Mapping your customer journey
You know your products and services, you know how they work, and you know the main benefits they provide to your customers. But, have you stopped to flip the script and see how your customers see your products and services and what steps they’re actually taking on their customer journey?
A customer journey map can help you better understand the different paths your customers take before they’re customers. It points out gaps in information or content, identifies purchase points that customers commonly get stopped at, and it helps you better understand how your customers see and decide to buy from your brand.
A customer journey map simply helps you put yourself in their shoes and take a walk along the real customer journey, not the one you think they should have.
Creating a customer journey map provides many benefits to marketing and sales:
- Seeing the logical steps customers take along their path to purchase
- Understanding the content needed to make a purchase
- Understanding the gaps in content or seeing the content your competition puts out
- Identifying where customers interact with your brand, like social media, forums, review websites, etc.
- Revealing questions or pain points shared by your customers
How to create a customer journey map
1. Understand why you’re creating it
Okay, I already gave you some reasons above on why you should map out the customer journey, but you have to know the reason behind creating the map and have an understanding of how you’ll use it.
Why are you mapping the journey? Which customer will you follow? What goals are you trying to achieve?
2. Meet your customers
Create buyer personas for each of your customers so you can understand their experiences, what they like, what challenges they’re trying to solve, and their own goals in their life or in business.
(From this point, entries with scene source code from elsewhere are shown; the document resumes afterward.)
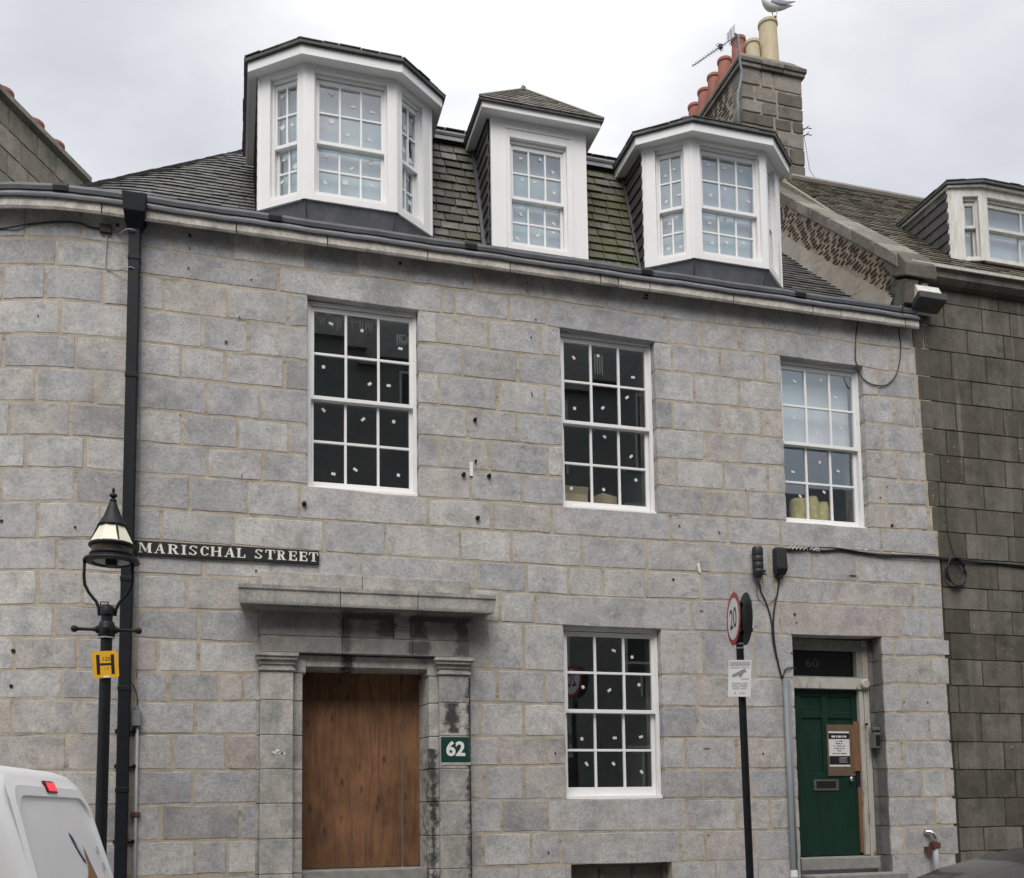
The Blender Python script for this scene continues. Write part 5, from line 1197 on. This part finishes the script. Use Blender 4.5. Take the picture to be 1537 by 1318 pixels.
# iron plugs, drill holes and bolts left in the wall
for x, z, r in ((2.621, 6.051, .022), (2.483, 5.409, .024), (2.775, 5.417, .024), (2.638, 4.925, .024), (2.623, 5.573, .013), (.741, 4.948, .026)):
    mb = MB(); mb.lathe((x, 0, z), [(r, .0), (r, -.02), (r*.85, -.045), (r*.5, -.05)], 12, ax='y'); add('iron_plug', mb, BLACK, front)
HOLES = [(-.072, 6.638, .017), (.06, 6.93, .01), (-.45, 7.62, .011), (-.46, 7.40, .011), (.18, 7.36, .011), (.25, 7.42, .007), (1.784, 7.773, .02), (1.72, 6.9, .01), (3.30, 7.1, .011), (3.36, 7.32, .01), (2.7, 6.2, .008), (3.1, 6.0, .007), (4.98, 7.55, .01), (-1.9, 6.72, .01), (-2.05, 3.3, .022), (-2.06, 2.95, .02), (.25, 4.2, .012), (-.52, 5.8, .008), (6.0, 5.5, .01), (6.08, 5.53, .008), (5.0, 4.35, .016), (5.1, 5.0, .012), (6.6, 4.0, .016), (8.0, 5.7, .01), (7.9, 5.55, .012), (8.05, 5.2, .022), (8.1, 2.95, .012), (8.45, 2.95, .012), (3.5, 2.30, .012), (3.4, 1.2, .012), (6.1, 2.3, .012), (5.35, 1.35, .01), (-1.5, 4.55, .014), (-2.2, 4.6, .018)]
mb = MB()
for x, z, r in HOLES: p = P(x, z, -.012); mb.lathe(p, [(r, .0), (r*.9, -.0015)], 8, ax='y')
add('drill_holes', mb, SIGNB, front, kind='stuff')
# dark chipped patches and pale paint dabs on the stones
mb = MB()
for (x, z, w_, h, a) in ((3.30, 6.42, .02, .06, .5), (4.76, 7.80, .07, .035, .1), (4.74, 7.76, .09, .025, .2), (5.62, 4.95, .03, .05, 1), (5.37, 2.36, .10, .012, .05), (7.45, 4.52, .13, .02, -.1), (6.54, 3.52, .05, .018, .2), (5.35, 3.99, .05, .016, 0), (.1, 5.2, .01, .06, .1), (6.62, 3.9, .035, .02, .4), (.30, 2.05, .05, .02, .3), (-.45, 7.76, .04, .05, .2), (-1.16, 7.76, .04, .05, .2)):
    n = 9; mb.poly([P(x+math.cos(2*PI*k/n+a)*w_*random.uniform(.35, .6)*1, z+math.sin(2*PI*k/n)*h*random.uniform(.35, .6), -.0135) for k in range(n)])
add('chipped_scars', mb, simple('dark_scar', (.055, .052, .05), .9, var=.3), front, kind='stuff')
mb = MB(); mb.box(2.553, 2.592, -.016, -.008, 5.40, 5.56); mb.prism([(5.33, -.016, 4.45), (5.36, -.016, 4.45), (5.345, -.016, 4.56), (5.31, -.016, 4.56)], (0, .004, 0)); add('paint_dabs', mb, SIGNW, front, kind='stuff')
mb = MB()
for k in range(7):
    x, z = .47+random.uniform(-.05, .07), 2.30+random.uniform(-.03, .03); n = 7; w_ = random.uniform(.01, .03); mb.poly([(x+math.cos(2*PI*j/n)*w_*random.uniform(.6, 1.1), -.1225, z+math.sin(2*PI*j/n)*w_*.5*random.uniform(.6, 1.1)) for j in range(n)])
add('poster_scrap', mb, SIGNW, surround, kind='stuff')

# ------------------------------------------------------------------ aerial
ae = thing('tv_aerial', 'metal television aerial clamped to the chimney stack', 'aerial', (8.15, 3.5, 13.2))
mb = MB(); mb.tube([(8.10, 3.48, 12.7), (8.10, 3.48, 13.5), (8.12, 3.5, 13.62), (8.20, 3.5, 13.95), (8.21, 3.5, 14.05), (8.17, 3.48, 14.15), (8.15, 3.48, 14.66), (8.1, 3.5, 14.70)], .022, 8); add('mast', mb, GALV, ae, smooth='all')
a0, a1 = Vector((8.24, 3.75, 14.87)), Vector((7.42, 3.75, 14.17)); ax = (a1-a0).normalized(); pr = Vector((ax.z, 0, -ax.x)).normalized(); sd_ = Vector((0, 1, 0))
mb = MB(); mb.tube([a0, a1], .010, 6); add('boom', mb, GALV, ae)
for k in range(12):
    c_ = a0+ax*(.30+.066*k); ll = .075-.002*k; mb = MB(); dv = (pr*.75+sd_*.66); mb.tube([c_-dv*ll, c_+dv*ll], .004, 4); add('element', mb, GALV, ae)
mb = MB(); c_ = a0+ax*.36; mb.tube([c_+pr*.07, c_+pr*.07+ax*.05, c_-pr*.07+ax*.05, c_-pr*.07], .006, 5, closed=True); mb.box(c_.x-.03, c_.x+.03, c_.y-.03, c_.y+.03, c_.z-.03, c_.z+.03); add('dipole_box', mb, PLAST, ae)
for s_ in (-1, 1):
    mb = MB(); b0 = a0+ax*.08
    for k in range(6): q = b0+pr*s_*(.03+.022*k)-ax*.02*k; mb.tube([q-sd_*.09-ax*.05, q+sd_*.09+ax*.03], .004, 4)
    mb.tube([b0, b0+pr*s_*.15-ax*.11], .006, 4); mb.tube([b0+sd_*.08, b0+sd_*.08+pr*s_*.15-ax*.11], .005, 4); add('reflector', mb, GALV, ae)
# ------------------------------------------------------------------ herring gull on the tall pot
gl_ = thing('gull', 'white and grey gull standing on the tallest buff chimney pot', 'gull', (9.06, 3.9, 15.45))
gb = MB(); gx, gy, gz0 = 9.10, 3.82, 15.45
prof_ = [(-.33, .175, .012, .010), (-.27, .14, .035, .022), (-.18, .10, .06, .045), (-.06, .075, .082, .068), (.04, .05, .095, .078), (.12, .045, .092, .078), (.18, .075, .078, .068), (.215, .12, .055, .052), (.228, .165, .042, .042), (.238, .205, .043, .042), (.25, .235, .036, .034), (.262, .25, .012, .012)]
rings = []
for s, z, rz, ry in prof_:
    rings.append([(gx-s+rz*.55*math.sin(2*PI*k/14)*(.9 if s > .2 else .15), gy+ry*math.cos(2*PI*k/14), gz0+.165+z+rz*math.sin(2*PI*k/14)) for k in range(14)])
gb.loft(rings); add('body', gb, GULLW, gl_, smooth='all', subsurf=1)
for s_ in (-1, 1):
    mb = MB(); rr = []
    for s, z, h in ((.13, .085, .03), (.06, .10, .055), (-.05, .105, .06), (-.17, .12, .045), (-.28, .165, .022), (-.40, .215, .006)):
        yy = gy+s_*(.078-.1*max(0, -s-.05)); rr.append([(gx-s, yy+s_*.012*math.cos(2*PI*k/8), gz0+.165+z+h*math.sin(2*PI*k/8)) for k in range(8)])
    mb.loft(rr); add('wing', mb, GULLG, gl_, smooth='all', subsurf=1)
    mb = MB(); lx = gx-.035+.045*(s_ < 0); mb.tube([(lx-.01, gy+s_*.03, gz0+.20), (lx, gy+s_*.03, gz0+.09), (lx-.01, gy+s_*.03, gz0+.012)], [.012, .007, .006], 6); mb.prism([(lx-.06, gy+s_*.03-.03, gz0+.006), (lx-.06, gy+s_*.03+.03, gz0+.006), (lx+.01, gy+s_*.03, gz0+.006)], (0, 0, .008)); add('leg', mb, LEGP, gl_)
    mb = MB(); mb.lathe((gx-.252, gy+s_*.033, gz0+.165+.215), [(.006, -.003), (.006, .003)], 8, ax='y'); add('eye', mb, SIGNB, gl_)
mb = MB(); mb.tube([(gx-.262, gy, gz0+.365), (gx-.30, gy, gz0+.335), (gx-.325, gy, gz0+.295)], [.016, .011, .004], 8); add('beak', mb, BEAK, gl_, smooth='all')

# ------------------------------------------------------------------ street lamp
lx, ly = -1.003, -1.6
lamp = thing('street_lamp', 'black Victorian style street lamp with cream lantern and ladder bar', 'street lamp', (lx, ly, gz(lx, ly)))
def LP_(z): return lx+(.028-(4.47-z)*.008+.0), ly
def lz(prof, n=20, x=None): 
    mb = MB(); c_ = LP_(prof[0][1]); mb.lathe((c_[0], c_[1], 0), prof, n); return mb
add('finial', lz([(.006, 4.474), (.014, 4.45), (.008, 4.43), (.03, 4.415), (.034, 4.40), (.012, 4.385), (.022, 4.375), (.03, 4.36), (.024, 4.34)][::-1]), BLACK, lamp, smooth=True)
add('lantern_cap', lz([(.115, 4.13), (.122, 4.14), (.105, 4.165), (.075, 4.22), (.052, 4.28), (.035, 4.33), (.03, 4.345)]), BLACK, lamp, smooth=True)
c_ = LP_(4.1)
mb = MB(); mb.lathe((c_[0], c_[1], 0), [(.186, 3.975), (.108, 4.13)], 8, caps=False); add('glass_hood', mb, CREAM, lamp)
for k in range(8):
    a = 2*PI*(k+.5)/8; a2 = a
    if k % 2: continue
    mb = MB(); mb.tube([(c_[0]+.178*math.cos(a2), c_[1]+.178*math.sin(a2), 3.975), (c_[0]+.112*math.cos(a2), c_[1]+.112*math.sin(a2), 4.135)], .009, 5); add('glazing_bar', mb, BLACK, lamp)
add('lantern_ring', lz([(.165, 3.945), (.185, 3.95), (.19, 3.965), (.18, 3.98), (.165, 3.982)], 28), BLACK, lamp, smooth=True)
add('diffuser_band', lz([(.155, 3.885), (.165, 3.945)], 24), simple('brown_diffuser', (.09, .07, .05), .35, var=.3, vscale=20), lamp)
add('lower_ring', lz([(.15, 3.865), (.175, 3.87), (.18, 3.885), (.17, 3.90), (.155, 3.90)], 28), BLACK, lamp, smooth=True)
mb = MB(); c_ = LP_(3.85); mb.lathe((c_[0], c_[1], 0), [(.150, 3.87), (.19, 3.862), (.225, 3.835), (.228, 3.825), (.20, 3.818), (.155, 3.815), (.150, 3.83)], 32, caps=False); add('brim', mb, BLACK, lamp, smooth=True)
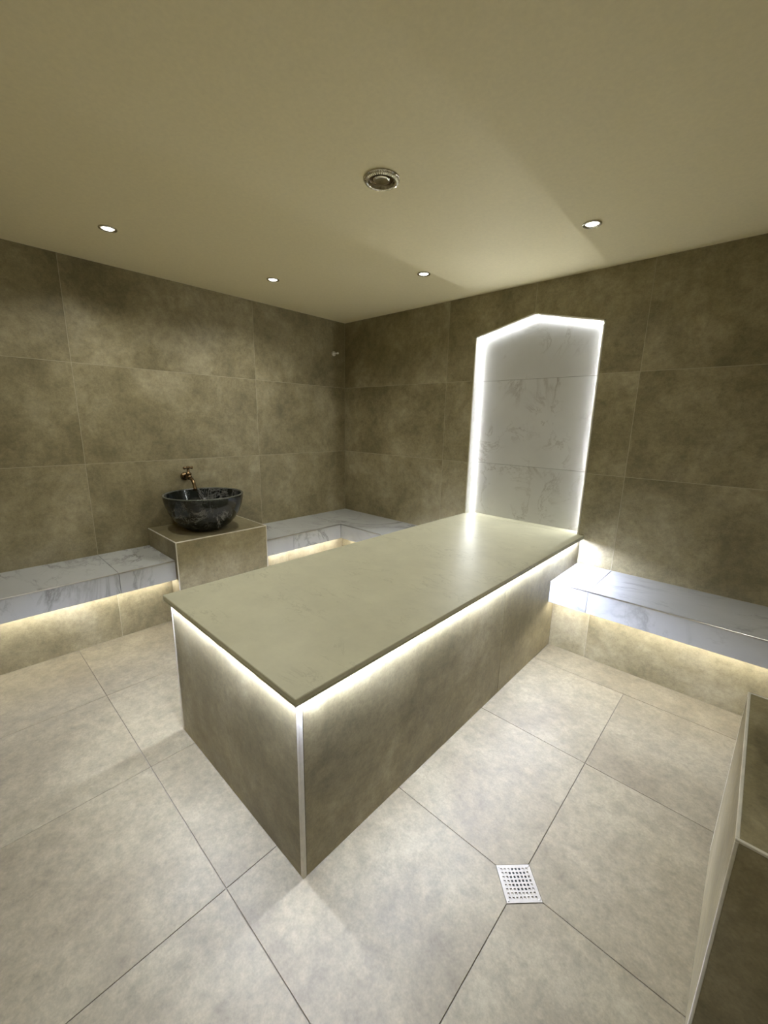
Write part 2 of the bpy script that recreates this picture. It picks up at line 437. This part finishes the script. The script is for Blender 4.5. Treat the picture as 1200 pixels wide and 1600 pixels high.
# ------------------------------------------------------------------ basin pedestals
def pedestal(label, s, y0, y1, depth, pz):
    X = (lambda d: d) if s > 0 else (lambda d: RW-d)
    t = thing('basin_pedestal', label, 'pedestal', (X(depth/2), (y0+y1)/2, 0), 'tiled basin pedestals')
    def bx(d0, d1, ya, yb, z0, z1):
        a, b = sorted((X(d0), X(d1))); return (a, b, ya, yb, z0, z1)
    box('body', *bx(0, depth-TH, y0+TH, y1-TH, 0, pz-TH), M['grout'], t)
    q = 0.006
    box('front_tile', *bx(depth-TH, depth, y0+q, y1-q, 0.001, pz-q), M['tile'], t, 0.0006)
    box('side_tile', *bx(0.001, depth-q, y0, y0+TH, 0.001, pz-q), M['tile'], t, 0.0006)
    box('side_tile', *bx(0.001, depth-q, y1-TH, y1, 0.001, pz-q), M['tile'], t, 0.0006)
    box('top_tile', *bx(0.001, depth-q, y0+q, y1-q, pz-TH, pz), M['tile'], t, 0.0006)
    d = 0.0005
    for ya, yb in ((y0-d, y0+q), (y1-q, y1+d)):
        box('edge_trim', *bx(depth-q, depth+d, ya, yb, 0.001, pz-q), M['trim'], t, 0.001)
        box('edge_trim', *bx(0.001, depth+d, ya, yb, pz-q, pz+d), M['trim'], t, 0.001)
    box('edge_trim', *bx(depth-q, depth+d, y0+q, y1-q, pz-q, pz+d), M['trim'], t, 0.001)
    return t
pedestal('square concrete-tiled pedestal carrying the dark bowl beside the left wall', 1, P0, P1, PD, PZ)
pedestal('tiled pedestal cut by the right frame edge, its top in deep shadow', -1, -1.854, -1.262, RW-3.160, 0.578)

# ------------------------------------------------------------------ stone bowls
def basin(label, x, y, z, R, hgt):
    k = R/0.26
    outer = [(0.0, 0.0), (0.085, 0.0), (0.112, 0.004), (0.136, 0.015), (0.170, 0.040), (0.205, 0.080), (0.231, 0.125), (0.249, 0.175), (0.258, 0.218), (0.2598, 0.240), (0.260, 0.2455)]
    rim = [(0.2585, 0.2475), (0.250, 0.2475), (0.2475, 0.2455)]
    inner = [(0.246, 0.238), (0.237, 0.190), (0.219, 0.140), (0.187, 0.090), (0.140, 0.056), (0.095, 0.036), (0.045, 0.028), (0.0, 0.026)]
    hk = hgt/0.2475
    t = thing('stone_basin', label, 'basin', (x, y, z), 'dark stone bowls')
    z += 0.0006; sc = lambda pr: [(r*k, h*hk) for r, h in pr]
    lathe('rim', sc([(0.2597, 0.2425), (0.2615, 0.2455), (0.2595, 0.2492), (0.2535, 0.2497), (0.2480, 0.2485), (0.2465, 0.2440)]), M['rim'], t, (x, y, z), seg=72)
    lathe('bowl', sc(outer+rim+inner), M['basin'], t, (x, y, z), seg=72)
    lathe('drain_ring', [(0.0, 0.026*hk+0.003), (0.018, 0.026*hk+0.003), (0.022, 0.026*hk), (0.022, 0.026*hk-0.002)], M['chrome'], t, (x, y, z), seg=24)
    return t
basin('polished dark marble bowl standing on the pedestal under the brass tap', 0.263, -1.548, PZ, 0.259, 0.247)
basin('dark bowl on the near right pedestal, past the right frame edge', 3.425, -1.556, 0.578, 0.25, 0.235)

# ------------------------------------------------------------------ brass tap
ty, tz = -1.565, 0.903
tp = thing('wall_tap', 'small antique brass tap on the left wall above the dark bowl', 'tap', (0.0, ty, tz))
lathe('wall_flange', [(0.0, 0.0), (0.024, 0.0), (0.024, 0.004), (0.018, 0.010), (0.011, 0.012), (0.011, 0.02)], M['brass'], tp, (0.0, ty, tz), 'x', 28)
bm = bmesh.new()
add_tube(bm, [(0.012, ty, tz), (0.035, ty, tz), (0.05, ty, tz), (0.065, ty, tz), (0.08, ty, tz-0.002)], [0.010, 0.010, 0.0155, 0.0155, 0.011])
add_lathe(bm, [(0.0155, 0.0), (0.0135, 0.012), (0.0165, 0.014), (0.0165, 0.024), (0.008, 0.028), (0.006, 0.052)], 20, (0.057, ty, tz))
link_mesh('tap_body', bm, M['brass'], tp, (0.057, ty, tz), True)
bm = bmesh.new()
add_tube(bm, [(0.078, ty, tz-0.002), (0.098, ty, tz-0.008), (0.115, ty, tz-0.020), (0.126, ty, tz-0.038), (0.130, ty, tz-0.052), (0.131, ty, tz-0.054), (0.132, ty, tz-0.068)],
         [0.0105, 0.010, 0.0095, 0.009, 0.009, 0.0115, 0.0115])
link_mesh('spout', bm, M['brass'], tp, (0.1, ty, tz), True)
bm = bmesh.new()
add_tube(bm, [(0.057, ty-0.027, tz+0.054), (0.057, ty-0.022, tz+0.054), (0.057, ty-0.01, tz+0.054), (0.057, ty+0.01, tz+0.054), (0.057, ty+0.022, tz+0.054), (0.057, ty+0.027, tz+0.054)], [0.006, 0.0085, 0.0055, 0.0055, 0.0085, 0.006], 12)
add_lathe(bm, [(0.0, 0.064), (0.008, 0.062), (0.010, 0.055), (0.008, 0.048), (0.0, 0.047)], 16, (0.057, ty, tz))
link_mesh('handle', bm, M['brass'], tp, (0.057, ty, tz+0.054), True)
for ch in tp.children:                      # cast size of the fitting
    ch.location *= 1.25; ch.scale = (1.25, 1.25, 1.25)

# ------------------------------------------------------------------ floor drain
fd = thing('floor_drain', 'square pierced metal drain cover set diagonally in the floor tiles', 'drain', (DX, DY, 0))
side = DR*math.sqrt(2); n = 8; mg = 0.007; cell = (side-2*mg)/n; hw = cell*0.28
ca, sa = math.cos(math.pi/4), math.sin(math.pi/4)
def rot(u, v, z): return (DX+(u*ca-v*sa), DY+(u*sa+v*ca), z)
cuts_ = [-side/2]
for i in range(n):
    c = -side/2+mg+cell*(i+0.5); cuts_ += [c-hw, c+hw]
cuts_.append(side/2)
bm = bmesh.new(); top = 0.0010; bot = -0.0008
vt = {}
def V(i, j, z):
    if (i, j, z) not in vt: vt[(i, j, z)] = bm.verts.new(rot(cuts_[i], cuts_[j], z))
    return vt[(i, j, z)]
nn = len(cuts_)-1
solid = lambda i, j: 0 <= i < nn and 0 <= j < nn and not (i % 2 == 1 and j % 2 == 1)
for i in range(nn):
    for j in range(nn):
        if not solid(i, j): continue
        bm.faces.new((V(i, j, top), V(i+1, j, top), V(i+1, j+1, top), V(i, j+1, top)))
        bm.faces.new((V(i, j, bot), V(i, j+1, bot), V(i+1, j+1, bot), V(i+1, j, bot)))
        for (di, dj, a, b) in ((-1, 0, (i, j), (i, j+1)), (1, 0, (i+1, j), (i+1, j+1)), (0, -1, (i, j), (i+1, j)), (0, 1, (i, j+1), (i+1, j+1))):
            if not solid(i+di, j+dj):
                bm.faces.new((V(*a, top), V(*b, top), V(*b, bot), V(*a, bot)))
link_mesh('cover_plate', bm, M['plate'], fd, (DX, DY, 0))
bm = bmesh.new()
q = [rot(-side/2, -side/2, 0)[:2], rot(side/2, -side/2, 0)[:2], rot(side/2, side/2, 0)[:2], rot(-side/2, side/2, 0)[:2]]
add_prism(bm, q, 2, -0.0021, -0.0016)
link_mesh('seat_frame', bm, M['plate'], fd, (DX, DY, -0.005))
lathe('pit_shade_disc', [(0.0, -0.0011), (0.033, -0.0011), (0.033, -0.0015), (0.0, -0.0015)], M['black'], fd, (DX-0.003, DY+0.012, 0), seg=32, smooth=False)  # thin black disc, paints the shade of the open pit under the holes
for su, sv in ((-1, -1), (1, -1), (1, 1), (-1, 1)):
    x, y, z = rot(su*(side/2-0.006), sv*(side/2-0.006), 0)
    lathe('screw', [(0.0, 0.0018), (0.0022, 0.0017), (0.003, 0.0009)], M['steel'], fd, (x, y, 0), seg=12)

# ------------------------------------------------------------------ ceiling downlights
def downlight(label, x, y, dim=1.0):
    t = thing('downlight', label, 'ceiling light', (x, y, H), 'recessed ceiling downlights')
    lathe('trim_ring', [(0.040, 0.0), (0.041, -0.003), (0.038, -0.006), (0.032, -0.0065), (0.0285, -0.003), (0.0275, -0.0005)], M['chrome'], t, (x, y, H), seg=40)
    lathe('lens', [(0.0, -0.006), (0.012, -0.0055), (0.022, -0.004), (0.0272, -0.001)], M['lens'], t, (x, y, H), seg=32)
    ld = bpy.data.lights.new('downlight_beam', 'SPOT'); ld.energy = P_SPOT*dim; ld.color = C_SPOT
    ld.spot_size = math.radians(150); ld.spot_blend = 1.0; ld.shadow_soft_size = 0.025
    lo = bpy.data.objects.new('downlight_beam', ld); COL.objects.link(lo); lo.parent = t; lo.location = (0, 0, -0.036)
    return t
downlight('lit downlight farthest left, nearest the left frame edge of the ceiling', 0.577, -2.047, 1.75)
downlight('lit downlight above the corner bench, left of the room corner', 0.556, -1.121, 1.8)
downlight('lit downlight just right of the room corner, near the back wall', 1.376, -0.585, 0.38)
downlight('lit downlight farthest right, above the pointed niche', 2.347, -0.612, 0.42)
downlight('lit downlight left of the viewpoint, past the left frame edge of the ceiling', 1.376, -2.55)
downlight('lit downlight behind the viewpoint near the front wall', 2.347, -2.55)
downlight('lit downlight past the right frame edge, beyond the near right pedestal', 3.15, -1.121, 0.55)
downlight('lit downlight over the viewpoint, just in front of the near right pedestal', 3.15, -2.047, 0.75)

# ------------------------------------------------------------------ ceiling vent
vx, vy = 1.866, -1.484
cv = thing('ceiling_vent', 'unlit fluted chrome ring with recessed centre in mid ceiling', 'vent', (vx, vy, H))
lathe('flange', [(0.070, 0.0), (0.070, -0.004), (0.067, -0.006)], M['chrome'], cv, (vx, vy, H), seg=64)
lathe('fluted_ring', [(0.067, -0.006), (0.063, -0.011), (0.056, -0.014), (0.050, -0.012), (0.046, -0.001)], M['chrome'], cv, (vx, vy, H), seg=96,
      wob=lambda k, i: (0.0016 if i % 2 else -0.0012) if k in (1, 2) else 0.0, smooth=False)
lathe('inner_cup', [(0.046, -0.002), (0.0, -0.0015)], M['brass'], cv, (vx, vy, H), seg=48)
lathe('valve_disc', [(0.0, -0.009), (0.022, -0.0085), (0.030, -0.007), (0.032, -0.005), (0.024, -0.003), (0.0, -0.002)], M['chrome'], cv, (vx, vy, H), seg=48)

# ------------------------------------------------------------------ white nozzle on the left wall
wy, wz = -0.140, 1.925
ns = thing('wall_nozzle', 'tiny white round fitting high on the left wall beside the room corner', 'nozzle', (0.0, wy, wz))
lathe('rosette', [(0.0, 0.020), (0.010, 0.020), (0.019, 0.015), (0.0215, 0.008), (0.0215, 0.0)], M['plastic'], ns, (0.0, wy, wz), 'x', 28)
bm = bmesh.new()
add_tube(bm, [(0.018, wy, wz), (0.040, wy+0.004, wz), (0.048, wy+0.006, wz+0.001), (0.056, wy+0.008, wz+0.002)], [0.006, 0.006, 0.0095, 0.0095], 14)
link_mesh('nozzle_tip', bm, M['plastic'], ns, (0.03, wy, wz), True)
Read more about buyer personas here.
3. Map out touchpoints
Next up is detailing all the places customers can interact with your brand, both on your own site or within email campaigns, owned channels like social media, or offsite locations, like third-party review websites. You have to know exactly where people are going to find information about your brand and how you can use those touchpoints to tell your story and how your customer belongs in it.
Google Analytics is a great resource for this information and it’ll even help you understand common paths your customers take, like visiting your website, going to social media, coming back to your website, then opening an email and returning to your site once more, and then making a purchase.
4. Plot the customers’ actions
Now it’s time to actually create your customer journey map by plotting out all the steps your customers take and when they take them. Can you identify spots where customers could fall off the map? Can you see where new content might be needed to eliminate an unnecessary step? Can you identify points where sales could step in sooner to help the customer?
Go through the customer journey map as many times as needed to find opportunities for improvement.